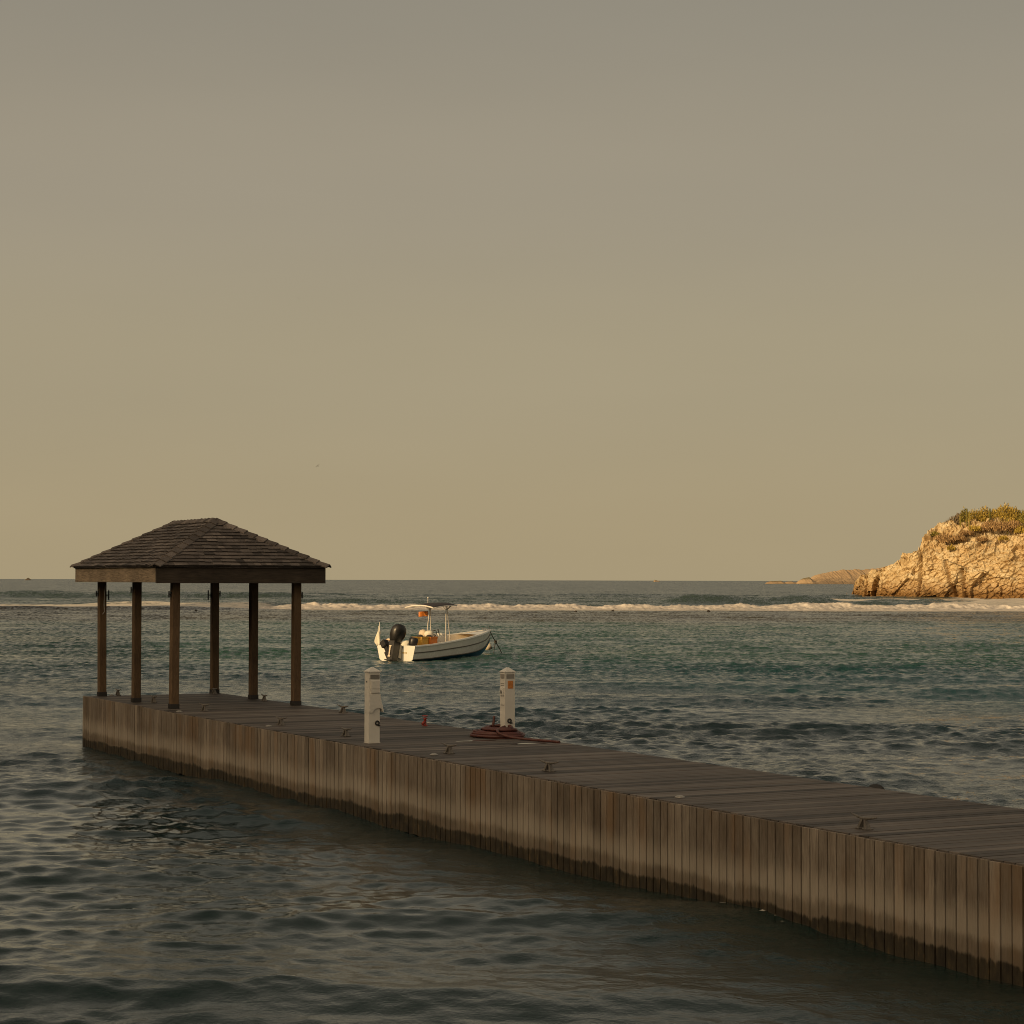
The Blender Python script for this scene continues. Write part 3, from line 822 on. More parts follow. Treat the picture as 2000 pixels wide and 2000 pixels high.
# ------------------------------------------------------------------ pavilion
gz = empty('pavilion', W(-2.44, 1.57, DECK), PHI, 'open sided wooden pavilion with hipped shingle roof at the end of the pier', 'pavilion')
ZT = 3.37 - DECK
def make_post(x, y, lean=(0, 0), tone=.5):
    b = MB(); h = .076
    vs = []
    for z in (.012, .6, 1.2, 1.8, ZT + .12):
        f = z / ZT; ox, oy = lean[0] * f, lean[1] * f
        c = .012
        for (i, j) in ((-h, -h + c), (-h + c, -h), (h - c, -h), (h, -h + c), (h, h - c), (h - c, h), (-h + c, h), (-h, h - c)):
            vs.append((x + i + ox, y + j + oy, z))
    fs = [tuple(range(7, -1, -1)), tuple(range(32, 40))]
    for k in range(4):
        for j in range(8): fs.append((8 * k + j, 8 * k + (j + 1) % 8, 8 * k + 8 + (j + 1) % 8, 8 * k + 8 + j))
    b.add(vs, fs, tone)
    o = b.build('post', M['post'], gz)
    f = MB(); f.box(x - .083, x + .083, y - .083, y + .083, .003, .09); f.build('base_bracket', M['foot'], o)
    return o
PX_, PY_ = 1.21, 2.31
posts = {}
for i, (x, y, ln, tn) in enumerate(((-PX_, PY_, (-.02, 0), .75), (-PX_, 0, (0, 0), .35), (-PX_, -PY_ , (.012, 0), .7), (PX_, PY_, (-.01, 0), .6), (PX_, 0, (-.004, 0), .25), (PX_, -PY_, (0, 0), .6))):
    posts[i] = make_post(x, y, ln, tn)
def hook(post, x, y, sx, z, big=True):
    """a bar held off the post's side on a short stem"""
    b = MB()
    b.box(x + sx * .078, x + sx * .088, y - .03, y + .03, z - .05, z + .05)
    L = .055 if big else .03
    b.tube([(x + sx * .085, y, z), (x + sx * (.085 + L), y, z)], .010, 8)
    hh = .10 if big else .06
    b.box(x + sx * (.078 + L), x + sx * (.098 + L), y - .012, y + .012, z - hh, z + hh)
    b.build('hook', M['foot'], post)
hook(posts[0], -PX_ - .02, PY_, 1, ZT - .27); hook(posts[0], -PX_ - .02, PY_, -1, ZT - .24, False)
hook(posts[3], PX_ - .01, PY_, -1, ZT - .27); hook(posts[3], PX_ - .01, PY_, 1, ZT - .24, False)
hook(posts[2], -PX_ + .01, -PY_, -1, ZT - .22, False); hook(posts[5], PX_, -PY_, 1, ZT - .24, False); hook(posts[1], -PX_, 0, -1, ZT - .15, False)
b = MB()
pth = [(-PX_ + .03, PY_ - .085, ZT - .06)] + [(-PX_ + .03 - .03 * sin(t * 2.2), PY_ - .088 - .01 * t, ZT - .06 - .55 * t) for t in (.2, .4, .6, .8, 1.0)] + [(-PX_ - .03, PY_ - .09, ZT - .66)]
b.tube(pth, .006, 6); b.build('cord', M['white'], posts[0])
# fascia: rectangle round the post tops
FX0, FX1, FY0, FY1 = -1.69, 1.64, -2.66, 2.66
FZ0, FZ1 = ZT, 3.668 - DECK
t_ = .05
b = MB(); b.box(FX0, FX0 + t_, FY0 + .002, FY1, FZ0, FZ1, .7, bev=.005); tag(b.build('fascia', M['fascia_pale'], gz), 'pale weathered fascia board')
b = MB(); b.box(FX0 - .003, FX1 + .003, FY0 - t_, FY0, FZ0 - .012, FZ1, .45, bev=.005); tag(b.build('fascia', M['fascia_dark'], gz), 'dark stained fascia board')
b = MB(); b.box(FX1 - t_, FX1, FY0 + .002, FY1, FZ0, FZ1, .5, bev=.005); b.build('fascia', M['fascia_dark'], gz)
b = MB(); b.box(FX0 + t_, FX1 - t_, FY1 - t_, FY1, FZ0, FZ1, .5, bev=.005); b.build('fascia', M['fascia_dark'], gz)
b = MB()
for x in (-PX_, PX_): b.box(x - .05, x + .05, FY0 + .01, FY1 - t_ - .01, FZ0 + .13, FZ1 - .02)
for y_ in (-PY_, 0, PY_): b.box(FX0 + t_ + .01, FX1 - t_ - .01, y_ - .04, y_ + .04, FZ0 + .16, FZ1 - .03)
b.build('beam', M['beam'], gz)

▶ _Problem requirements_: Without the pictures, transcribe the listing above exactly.

▶ _Exercise result_:
The Blender Python script for this scene continues. Write part 3, from line 822 on. More parts follow. Treat the picture as 2000 pixels wide and 2000 pixels high.
# ------------------------------------------------------------------ pavilion
gz = empty('pavilion', W(-2.44, 1.57, DECK), PHI, 'open sided wooden pavilion with hipped shingle roof at the end of the pier', 'pavilion')
ZT = 3.37 - DECK
def make_post(x, y, lean=(0, 0), tone=.5):
    b = MB(); h = .076
    vs = []
    for z in (.012, .6, 1.2, 1.8, ZT + .12):
        f = z / ZT; ox, oy = lean[0] * f, lean[1] * f
        c = .012
        for (i, j) in ((-h, -h + c), (-h + c, -h), (h - c, -h), (h, -h + c), (h, h - c), (h - c, h), (-h + c, h), (-h, h - c)):
            vs.append((x + i + ox, y + j + oy, z))
    fs = [tuple(range(7, -1, -1)), tuple(range(32, 40))]
    for k in range(4):
        for j in range(8): fs.append((8 * k + j, 8 * k + (j + 1) % 8, 8 * k + 8 + (j + 1) % 8, 8 * k + 8 + j))
    b.add(vs, fs, tone)
    o = b.build('post', M['post'], gz)
    f = MB(); f.box(x - .083, x + .083, y - .083, y + .083, .003, .09); f.build('base_bracket', M['foot'], o)
    return o
PX_, PY_ = 1.21, 2.31
posts = {}
for i, (x, y, ln, tn) in enumerate(((-PX_, PY_, (-.02, 0), .75), (-PX_, 0, (0, 0), .35), (-PX_, -PY_ , (.012, 0), .7), (PX_, PY_, (-.01, 0), .6), (PX_, 0, (-.004, 0), .25), (PX_, -PY_, (0, 0), .6))):
    posts[i] = make_post(x, y, ln, tn)
def hook(post, x, y, sx, z, big=True):
    """a bar held off the post's side on a short stem"""
    b = MB()
    b.box(x + sx * .078, x + sx * .088, y - .03, y + .03, z - .05, z + .05)
    L = .055 if big else .03
    b.tube([(x + sx * .085, y, z), (x + sx * (.085 + L), y, z)], .010, 8)
    hh = .10 if big else .06
    b.box(x + sx * (.078 + L), x + sx * (.098 + L), y - .012, y + .012, z - hh, z + hh)
    b.build('hook', M['foot'], post)
hook(posts[0], -PX_ - .02, PY_, 1, ZT - .27); hook(posts[0], -PX_ - .02, PY_, -1, ZT - .24, False)
hook(posts[3], PX_ - .01, PY_, -1, ZT - .27); hook(posts[3], PX_ - .01, PY_, 1, ZT - .24, False)
hook(posts[2], -PX_ + .01, -PY_, -1, ZT - .22, False); hook(posts[5], PX_, -PY_, 1, ZT - .24, False); hook(posts[1], -PX_, 0, -1, ZT - .15, False)
b = MB()
pth = [(-PX_ + .03, PY_ - .085, ZT - .06)] + [(-PX_ + .03 - .03 * sin(t * 2.2), PY_ - .088 - .01 * t, ZT - .06 - .55 * t) for t in (.2, .4, .6, .8, 1.0)] + [(-PX_ - .03, PY_ - .09, ZT - .66)]
b.tube(pth, .006, 6); b.build('cord', M['white'], posts[0])
# fascia: rectangle round the post tops
FX0, FX1, FY0, FY1 = -1.69, 1.64, -2.66, 2.66
FZ0, FZ1 = ZT, 3.668 - DECK
t_ = .05
b = MB(); b.box(FX0, FX0 + t_, FY0 + .002, FY1, FZ0, FZ1, .7, bev=.005); tag(b.build('fascia', M['fascia_pale'], gz), 'pale weathered fascia board')
b = MB(); b.box(FX0 - .003, FX1 + .003, FY0 - t_, FY0, FZ0 - .012, FZ1, .45, bev=.005); tag(b.build('fascia', M['fascia_dark'], gz), 'dark stained fascia board')
b = MB(); b.box(FX1 - t_, FX1, FY0 + .002, FY1, FZ0, FZ1, .5, bev=.005); b.build('fascia', M['fascia_dark'], gz)
b = MB(); b.box(FX0 + t_, FX1 - t_, FY1 - t_, FY1, FZ0, FZ1, .5, bev=.005); b.build('fascia', M['fascia_dark'], gz)
b = MB()
for x in (-PX_, PX_): b.box(x - .05, x + .05, FY0 + .01, FY1 - t_ - .01, FZ0 + .13, FZ1 - .02)
for y_ in (-PY_, 0, PY_): b.box(FX0 + t_ + .01, FX1 - t_ - .01, y_ - .04, y_ + .04, FZ0 + .16, FZ1 - .03)
b.build('beam', M['beam'], gz)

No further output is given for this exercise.